[What you need to do]:
State the number of lines below in which the word "scene" appears. Nothing else belongs in the answer.

BEGIN

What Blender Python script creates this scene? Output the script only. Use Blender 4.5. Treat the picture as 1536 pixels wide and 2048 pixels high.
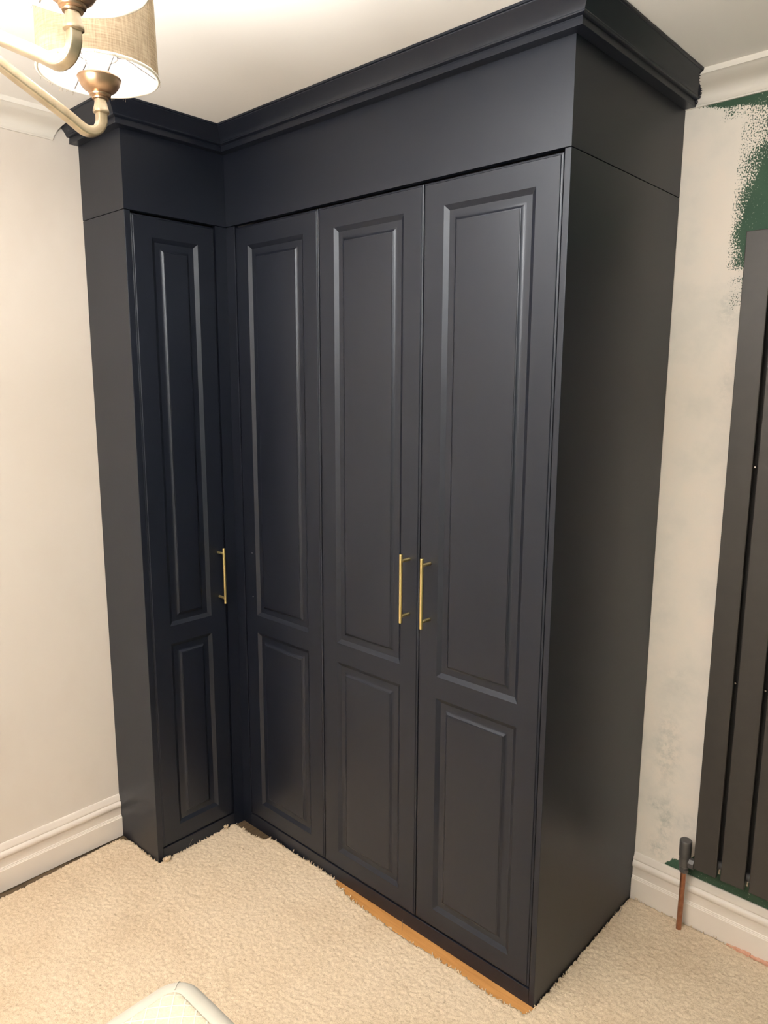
import bpy, bmesh, math, random
import numpy as np
from mathutils import Vector, Matrix
random.seed(7); rng = np.random.default_rng(7)
S = bpy.context.scene
COL = S.collection
for o in list(bpy.data.objects): bpy.data.objects.remove(o, do_unlink=True)

# ------------------------------------------------------------ camera
YAW, PIT, ROL, FPX = -0.7446, -0.1716, 0.0038, 1470.92
CAM = Vector((2.0946, -1.5043, 1.6169))
F = Vector((math.sin(YAW)*math.cos(PIT), math.cos(YAW)*math.cos(PIT), math.sin(PIT)))
R0 = Vector((math.cos(YAW), -math.sin(YAW), 0)); U0 = R0.cross(F)
R = math.cos(ROL)*R0 + math.sin(ROL)*U0; U = -math.sin(ROL)*R0 + math.cos(ROL)*U0
cd = bpy.data.cameras.new('camera'); cam = bpy.data.objects.new('camera', cd); COL.objects.link(cam)
cd.sensor_fit = 'VERTICAL'; cd.sensor_height = 36; cd.sensor_width = 27; cd.lens = FPX/2048*36; cd.clip_start = .02
cam.matrix_world = Matrix(((R.x, U.x, -F.x, CAM.x), (R.y, U.y, -F.y, CAM.y), (R.z, U.z, -F.z, CAM.z), (0, 0, 0, 1)))
S.camera = cam
# ------------------------------------------------------------ light and exposure
w = bpy.data.worlds.new('world'); S.world = w; w.use_nodes = True
w.node_tree.nodes['Background'].inputs[0].default_value = (.9, .85, .8, 1)
w.node_tree.nodes['Background'].inputs[1].default_value = .02
S.view_settings.view_transform = 'Standard'; S.view_settings.look = 'None'
S.view_settings.gamma = 1; S.view_settings.use_curve_mapping = False
S.view_settings.exposure = 0.0
BULB = 22.0
BULB_COL = (1.0, .985, .965, 1)
UPTHROW = 17.0      # watts each lamp sends up through its open shade top
# fill light added behind the viewer, aimed up to brighten ceiling and room
fl = bpy.data.lights.new('added_fill', 'AREA'); fl.shape = 'DISK'; fl.size = .5; fl.energy = 108; fl.color = (1, .985, .965)
flo = bpy.data.objects.new('added_fill', fl); COL.objects.link(flo); flo.location = (1.5, -2.2, 1.6); flo.rotation_euler = (math.pi, 0, 0)

# ------------------------------------------------------------ dimensions (metres)
A, B, C, D = .3566, .2582, 1.2484, .5962      # return depth, return width, run length, run depth
ZS, ZF, H = 2.12, 2.3405, 2.4045              # seam, frieze top, ceiling
ZB = .0507
X1, X2, X3, X4 = .0471, .445, .8393, 1.231
XR, YF = 3.0, -3.2                            # far walls behind the camera

# ------------------------------------------------------------ materials
def nmat(name):
    m = bpy.data.materials.new(name); m.use_nodes = True
    nt = m.node_tree; return m, nt, nt.nodes['Principled BSDF']
def N(nt, typ, **kw):
    n = nt.nodes.new(typ)
    for k, v in kw.items():
        if k.startswith('i_'):
            n.inputs[k[2:].replace('_', ' ')].default_value = v
        else: setattr(n, k, v)
    return n
def coords(nt, scale=(1, 1, 1)):
    t = N(nt, 'ShaderNodeTexCoord'); mp = N(nt, 'ShaderNodeMapping'); mp.inputs['Scale'].default_value = scale
    nt.links.new(t.outputs['Object'], mp.inputs['Vector']); return mp.outputs['Vector']
def noise(nt, vec, scale, detail=3, rough=.5):
    n = N(nt, 'ShaderNodeTexNoise'); n.inputs['Scale'].default_value = scale
    n.inputs['Detail'].default_value = detail; n.inputs['Roughness'].default_value = rough
    nt.links.new(vec, n.inputs['Vector']); return n.outputs['Fac']
def ramp(nt, fac, stops):
    r = N(nt, 'ShaderNodeValToRGB'); e = r.color_ramp.elements
    while len(e) < len(stops): e.new(.5)
    for i, (p, c) in enumerate(stops):
        e[i].position = p; e[i].color = (*c, 1) if len(c) == 3 else c
    nt.links.new(fac, r.inputs['Fac']); return r.outputs['Color']
def mixc(nt, fac, a, b, mode='MIX'):
    m = N(nt, 'ShaderNodeMix', data_type='RGBA', blend_type=mode)
    for s, v in ((m.inputs[0], fac), (m.inputs[6], a), (m.inputs[7], b)):
        if hasattr(v, 'is_linked') or isinstance(v, bpy.types.NodeSocket): nt.links.new(v, s)
        elif isinstance(v, (int, float)): s.default_value = v
        else: s.default_value = (*v, 1)
    return m.outputs[2]
def math_(nt, op, a, b=None, clamp=False):
    m = N(nt, 'ShaderNodeMath', operation=op); m.use_clamp = clamp
    for s, v in ((m.inputs[0], a), (m.inputs[1], b)):
        if v is None: continue
        if isinstance(v, (int, float)): s.default_value = v
        else: nt.links.new(v, s)
    return m.outputs[0]
def bump(nt, bs, h, strength, dist):
    b = N(nt, 'ShaderNodeBump'); b.inputs['Strength'].default_value = strength; b.inputs['Distance'].default_value = dist
    nt.links.new(h, b.inputs['Height']); nt.links.new(b.outputs['Normal'], bs.inputs['Normal'])
def simple(name, c1, c2, scale, rough, metal=0, bs_=.1, bd=.001, det=3, spec=None):
    m, nt, bs = nmat(name); v = coords(nt); n = noise(nt, v, scale, det)
    nt.links.new(ramp(nt, n, [(.3, c1), (.7, c2)]), bs.inputs['Base Color'])
    bs.inputs['Roughness'].default_value = rough; bs.inputs['Metallic'].default_value = metal
    if spec is not None: bs.inputs['Specular IOR Level'].default_value = spec
    if bs_: bump(nt, bs, noise(nt, v, scale*6, 2), bs_, bd)
    return m

M_NAVY = simple('navy_satin_paint', (.0042, .0056, .0115), (.0050, .0064, .0125), 3, .43, 0, .04, .0004, spec=.56)
M_EDGE = simple('navy_moulded_edge', (.0042, .0056, .0115), (.0050, .0064, .0125), 3, .40, 0, .03, .0004, spec=.60)
for m_ in (M_NAVY, M_EDGE): m_.node_tree.nodes['Principled BSDF'].inputs['Specular Tint'].default_value = (.84, .91, 1, 1)
M_BRASS = simple('satin_brass', (.88, .69, .31), (.93, .75, .37), 40, .36, 1, .05, .0002)
M_CEIL = simple('ceiling_paint', (.86, .82, .77), (.88, .84, .79), 4, .9, 0, .05, .0005)
M_COVE = simple('coving_gloss', (.72, .67, .60), (.76, .71, .64), 6, .55, 0, .05, .0004)
M_SKIRT = simple('skirting_eggshell', (.78, .70, .63), (.83, .76, .69), 5, .4, 0, .06, .0004)
M_RAD = simple('anthracite_powder', (.028, .0245, .0215), (.032, .028, .0245), 30, .52, 0, .08, .0002)
M_RADB = simple('anthracite_rear_parts', (.03, .028, .027), (.034, .031, .03), 30, .6, 0, 0)  # anthracite of the rear panels, header tubes and brackets
M_VALVE = simple('valve_anthracite', (.075, .07, .068), (.09, .085, .082), 60, .4, .2, .05, .0002)
M_COPPER = simple('aged_copper', (.30, .13, .075), (.42, .20, .12), 60, .38, .85, .1, .0002)
M_CHROME = simple('chrome', (.6, .58, .56), (.7, .68, .66), 50, .2, 1, 0)
M_CAULK = simple('caulk', (.72, .66, .58), (.80, .74, .66), 200, .8, 0, .2, .001)
M_ANTQ = simple('pale_antique_brass', (.46, .36, .235), (.58, .47, .32), 70, .34, .75, .06, .0002)
M_CUP = simple('coppery_brass', (.44, .28, .17), (.54, .36, .23), 70, .33, .85, .06, .0002)
M_SLEEVE = simple('cream_candle_sleeve', (.85, .80, .70), (.88, .83, .73), 40, .5, 0, 0)
M_WIRE = simple('shade_wire', (.20, .18, .16), (.24, .22, .20), 90, .4, .6, 0)
M_JERSEY = simple('grey_knit_border', (.47, .44, .375), (.52, .49, .42), 14, .9, 0, .3, .0006)
M_DIVAN = simple('divan_fabric', (.40, .38, .35), (.45, .43, .40), 60, .95, 0, .3, .001)
M_PINK = simple('brick_dust_plaster', (.60, .30, .20), (.72, .42, .30), 120, .95, 0, .4, .002)

def left_wall_mat():
    m, nt, bs = nmat('scuffed_cream_wall'); v = coords(nt)
    big = noise(nt, coords(nt, (1, 1, .6)), 2.2, 4, .6)
    c = ramp(nt, big, [(.35, (.69, .62, .55)), (.5, (.73, .665, .60)), (.65, (.72, .65, .58))])
    sc = ramp(nt, noise(nt, v, 38, 5, .7), [(.70, (0, 0, 0)), (.80, (1, 1, 1))])
    c = mixc(nt, math_(nt, 'MULTIPLY', sc, .25), c, (.52, .46, .42))
    nt.links.new(c, bs.inputs['Base Color']); bs.inputs['Roughness'].default_value = .85
    bump(nt, bs, noise(nt, v, 160, 3), .12, .0008); return m
def back_wall_mat():
    m, nt, bs = nmat('primer_over_green_wall'); v = coords(nt)
    at = N(nt, 'ShaderNodeAttribute', attribute_name='green'); th = N(nt, 'ShaderNodeAttribute', attribute_name='thin')
    fine = noise(nt, coords(nt, (1, 1, .8)), 270, 2, .6)
    f = math_(nt, 'MULTIPLY', math_(nt, 'SUBTRACT', fine, .34), 3.1)
    g = math_(nt, 'SUBTRACT', math_(nt, 'MULTIPLY', at.outputs['Fac'], 1.25), f)
    g = math_(nt, 'MULTIPLY', math_(nt, 'MULTIPLY', g, 4, True), math_(nt, 'MULTIPLY', at.outputs['Fac'], 8, True), True)
    patch = noise(nt, v, 7, 4, .6)
    prim = ramp(nt, patch, [(.35, (.78, .73, .66)), (.52, (.85, .78, .70)), (.68, (.88, .79, .70))])
    green = ramp(nt, noise(nt, v, 12, 3), [(.35, (.030, .075, .045)), (.65, (.038, .088, .052))])
    rag = noise(nt, v, 45, 5, .75)
    tf = math_(nt, 'MULTIPLY', th.outputs['Fac'], ramp(nt, rag, [(.42, (0, 0, 0)), (.62, (1, 1, 1))]))
    prim = mixc(nt, math_(nt, 'MULTIPLY', tf, .55), prim, (.30, .34, .31))
    c = mixc(nt, g, prim, green)
    nt.links.new(c, bs.inputs['Base Color']); bs.inputs['Roughness'].default_value = .8
    h = math_(nt, 'ADD', math_(nt, 'MULTIPLY', noise(nt, v, 150, 3), .5), math_(nt, 'MULTIPLY', fine, at.outputs['Fac']))
    bump(nt, bs, h, .35, .0012); return m
def carpet_mat():
    m, nt, bs = nmat('beige_twist_carpet'); v = coords(nt)
    fine = noise(nt, v, 330, 3, .7); mid = noise(nt, v, 90, 3, .6); big = noise(nt, v, 3.2, 4, .6)
    c = ramp(nt, fine, [(.32, (.44, .33, .215)), (.46, (.70, .565, .41)), (.60, (.82, .68, .51)), (.72, (.92, .80, .63))])
    c = mixc(nt, .5, c, ramp(nt, mid, [(.35, (.60, .47, .33)), (.6, (.80, .66, .49))]))
    c = mixc(nt, .55, c, ramp(nt, big, [(.32, (.80, .74, .68)), (.5, (.95, .93, .90)), (.66, (1, 1, 1))]), 'MULTIPLY')
    sp = ramp(nt, noise(nt, v, 55, 2, .4), [(.765, (0, 0, 0)), (.79, (1, 1, 1))])
    c = mixc(nt, math_(nt, 'MULTIPLY', sp, .5), c, (.22, .16, .11))
    nt.links.new(c, bs.inputs['Base Color']); bs.inputs['Roughness'].default_value = 1
    bs.inputs['Specular IOR Level'].default_value = .1
    bump(nt, bs, fine, .6, .003); return m
def wood_mat(name, dark, light, axis):
    m, nt, bs = nmat(name)
    sc = (1.2, 14, 14) if axis == 'x' else (14, 1.2, 14)
    n = noise(nt, coords(nt, sc), 6, 5, .6)
    nt.links.new(ramp(nt, n, [(.3, dark), (.7, light)]), bs.inputs['Base Color'])
    bs.inputs['Roughness'].default_value = .6; bump(nt, bs, n, .2, .001); return m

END

[Task output]:
2